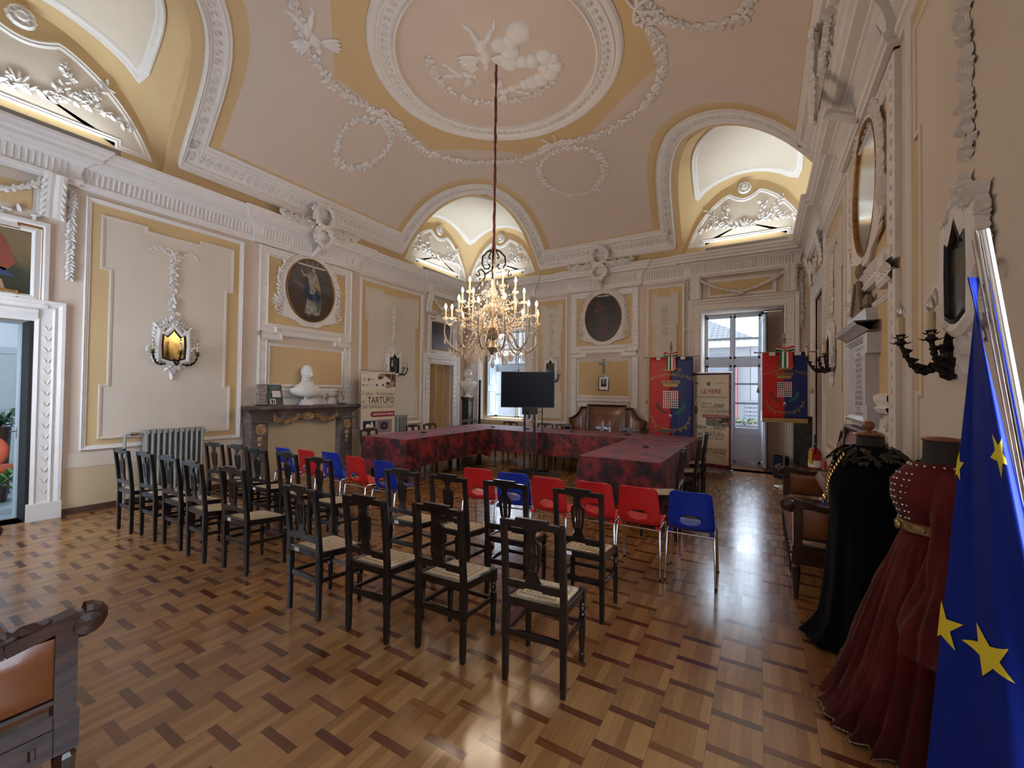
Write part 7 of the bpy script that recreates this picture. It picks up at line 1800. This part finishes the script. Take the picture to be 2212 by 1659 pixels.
mb=MB(); mb.mi=0; mb.grid(lambda u,v: Vector((.70+.05*u+.012*sin(v*4+u*6),1.62+.05*sin(u*7),.55+.75*v)),12,16); mb.mi=1; mb.grid(lambda u,v: Vector((.75+.05*u,1.66+.04*sin(u*7+1),.55+.75*v)),12,16); obj('flag_cloth',mb,[M_green,M_wht],it,smooth=True,fixn=False)
mb=MB(); mb.tube([(.80,1.68,0),(.80,1.68,1.40)],.01,8); mb.lathe([(.04,0),(.04,.02)],12,(.80,1.68,0)); obj('pole',mb,M_brass,it)
# chair, plants in the next room
ar=thing('upholstered_chair','orange-red upholstered chair with wooden legs, glimpsed through the left doorway','chair',(-9.75,1.47,0),R_(60)); ar.scale=(.8,.8,.8)
M_or=mat('orange_red_upholstery',(.55,.09,.03),.6,var=.1)
mb=MB(); mb.lathe([(.02,.36),(.28,.38),(.30,.44),(.24,.5),(.02,.51)],18); obj('seat',mb,M_or,ar,smooth=True); mb=MB(); mb.ball((0,-.24,.78),(.25,.06,.28),14,10); obj('backrest',mb,M_or,ar,smooth=True)
for x in (-.2,.2):
    for y in (-.18,.2): mb=MB(); mb.tube([(x,y,.38),(x*1.05,y*1.05,.2),(x*1.2,y*1.15,0)],[.03,.02,.015],6); obj('leg',mb,M_brownwood,ar)
for loc,l,sd in (((-9.0,1.36,0),'leafy potted plant on the floor of the room behind the left doorway',1),((-10.6,1.62,.72),'dark potted palm beyond the orange-red chair, through the left doorway',2)):
    p=thing('potted_plant',l,'plant',loc); r6=random.Random(sd)
    mb=MB(); mb.lathe([(.09,-.0 if sd==1 else -.72),(.12,.2),(.10,.2)],14); obj('pot',mb,M_brownwood,p)
    mb=MB()
    for k in range(50):
        a=r6.uniform(0,6.28); d=Vector((cos(a),sin(a),r6.uniform(.1,1.6))).normalized(); L_=r6.uniform(.15,.36); c=Vector((0,0,.2)); q=c+d*L_; e=q+Vector((cos(a),sin(a),-.5))*.16; s=Vector((-sin(a),cos(a),0))*.025
        mb.add([c,q+s,e,q-s],[(0,1,2,3)])
    obj('foliage',mb,mat('dark_leaf_green',(.02,.07,.025),.5,var=.3) if sd==2 else mat('fresh_leaf_green',(.10,.26,.05),.5,var=.3),p,fixn=False)
finish()
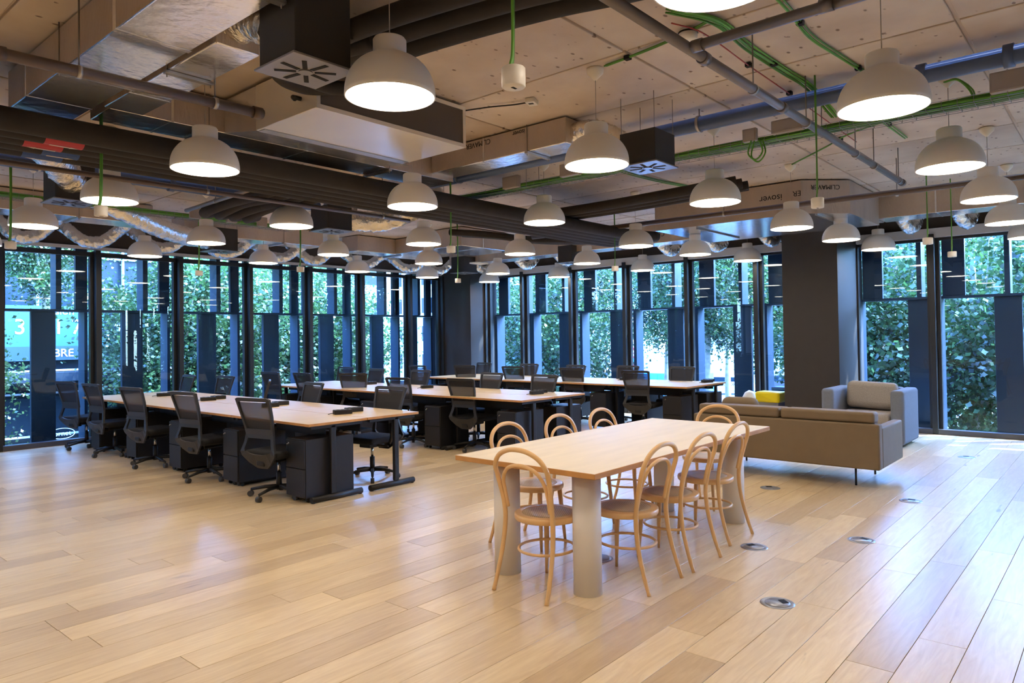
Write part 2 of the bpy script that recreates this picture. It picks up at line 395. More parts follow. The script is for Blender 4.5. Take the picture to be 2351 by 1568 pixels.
= = =
PROBLEM: Set the pictures aside and transcribe the data above exactly.

FULL ANSWER:
Write part 7 of the bpy script that recreates this picture. It picks up at line 1800. This part finishes the script. Take the picture to be 2212 by 1659 pixels.
mb=MB(); mb.mi=0; mb.grid(lambda u,v: Vector((.70+.05*u+.012*sin(v*4+u*6),1.62+.05*sin(u*7),.55+.75*v)),12,16); mb.mi=1; mb.grid(lambda u,v: Vector((.75+.05*u,1.66+.04*sin(u*7+1),.55+.75*v)),12,16); obj('flag_cloth',mb,[M_green,M_wht],it,smooth=True,fixn=False)
mb=MB(); mb.tube([(.80,1.68,0),(.80,1.68,1.40)],.01,8); mb.lathe([(.04,0),(.04,.02)],12,(.80,1.68,0)); obj('pole',mb,M_brass,it)
# chair, plants in the next room
ar=thing('upholstered_chair','orange-red upholstered chair with wooden legs, glimpsed through the left doorway','chair',(-9.75,1.47,0),R_(60)); ar.scale=(.8,.8,.8)
M_or=mat('orange_red_upholstery',(.55,.09,.03),.6,var=.1)
mb=MB(); mb.lathe([(.02,.36),(.28,.38),(.30,.44),(.24,.5),(.02,.51)],18); obj('seat',mb,M_or,ar,smooth=True); mb=MB(); mb.ball((0,-.24,.78),(.25,.06,.28),14,10); obj('backrest',mb,M_or,ar,smooth=True)
for x in (-.2,.2):
    for y in (-.18,.2): mb=MB(); mb.tube([(x,y,.38),(x*1.05,y*1.05,.2),(x*1.2,y*1.15,0)],[.03,.02,.015],6); obj('leg',mb,M_brownwood,ar)
for loc,l,sd in (((-9.0,1.36,0),'leafy potted plant on the floor of the room behind the left doorway',1),((-10.6,1.62,.72),'dark potted palm beyond the orange-red chair, through the left doorway',2)):
    p=thing('potted_plant',l,'plant',loc); r6=random.Random(sd)
    mb=MB(); mb.lathe([(.09,-.0 if sd==1 else -.72),(.12,.2),(.10,.2)],14); obj('pot',mb,M_brownwood,p)
    mb=MB()
    for k in range(50):
        a=r6.uniform(0,6.28); d=Vector((cos(a),sin(a),r6.uniform(.1,1.6))).normalized(); L_=r6.uniform(.15,.36); c=Vector((0,0,.2)); q=c+d*L_; e=q+Vector((cos(a),sin(a),-.5))*.16; s=Vector((-sin(a),cos(a),0))*.025
        mb.add([c,q+s,e,q-s],[(0,1,2,3)])
    obj('foliage',mb,mat('dark_leaf_green',(.02,.07,.025),.5,var=.3) if sd==2 else mat('fresh_leaf_green',(.10,.26,.05),.5,var=.3),p,fixn=False)
finish()
Write part 2 of the bpy script that recreates this picture. It picks up at line 395. More parts follow. The script is for Blender 4.5. Take the picture to be 2351 by 1568 pixels.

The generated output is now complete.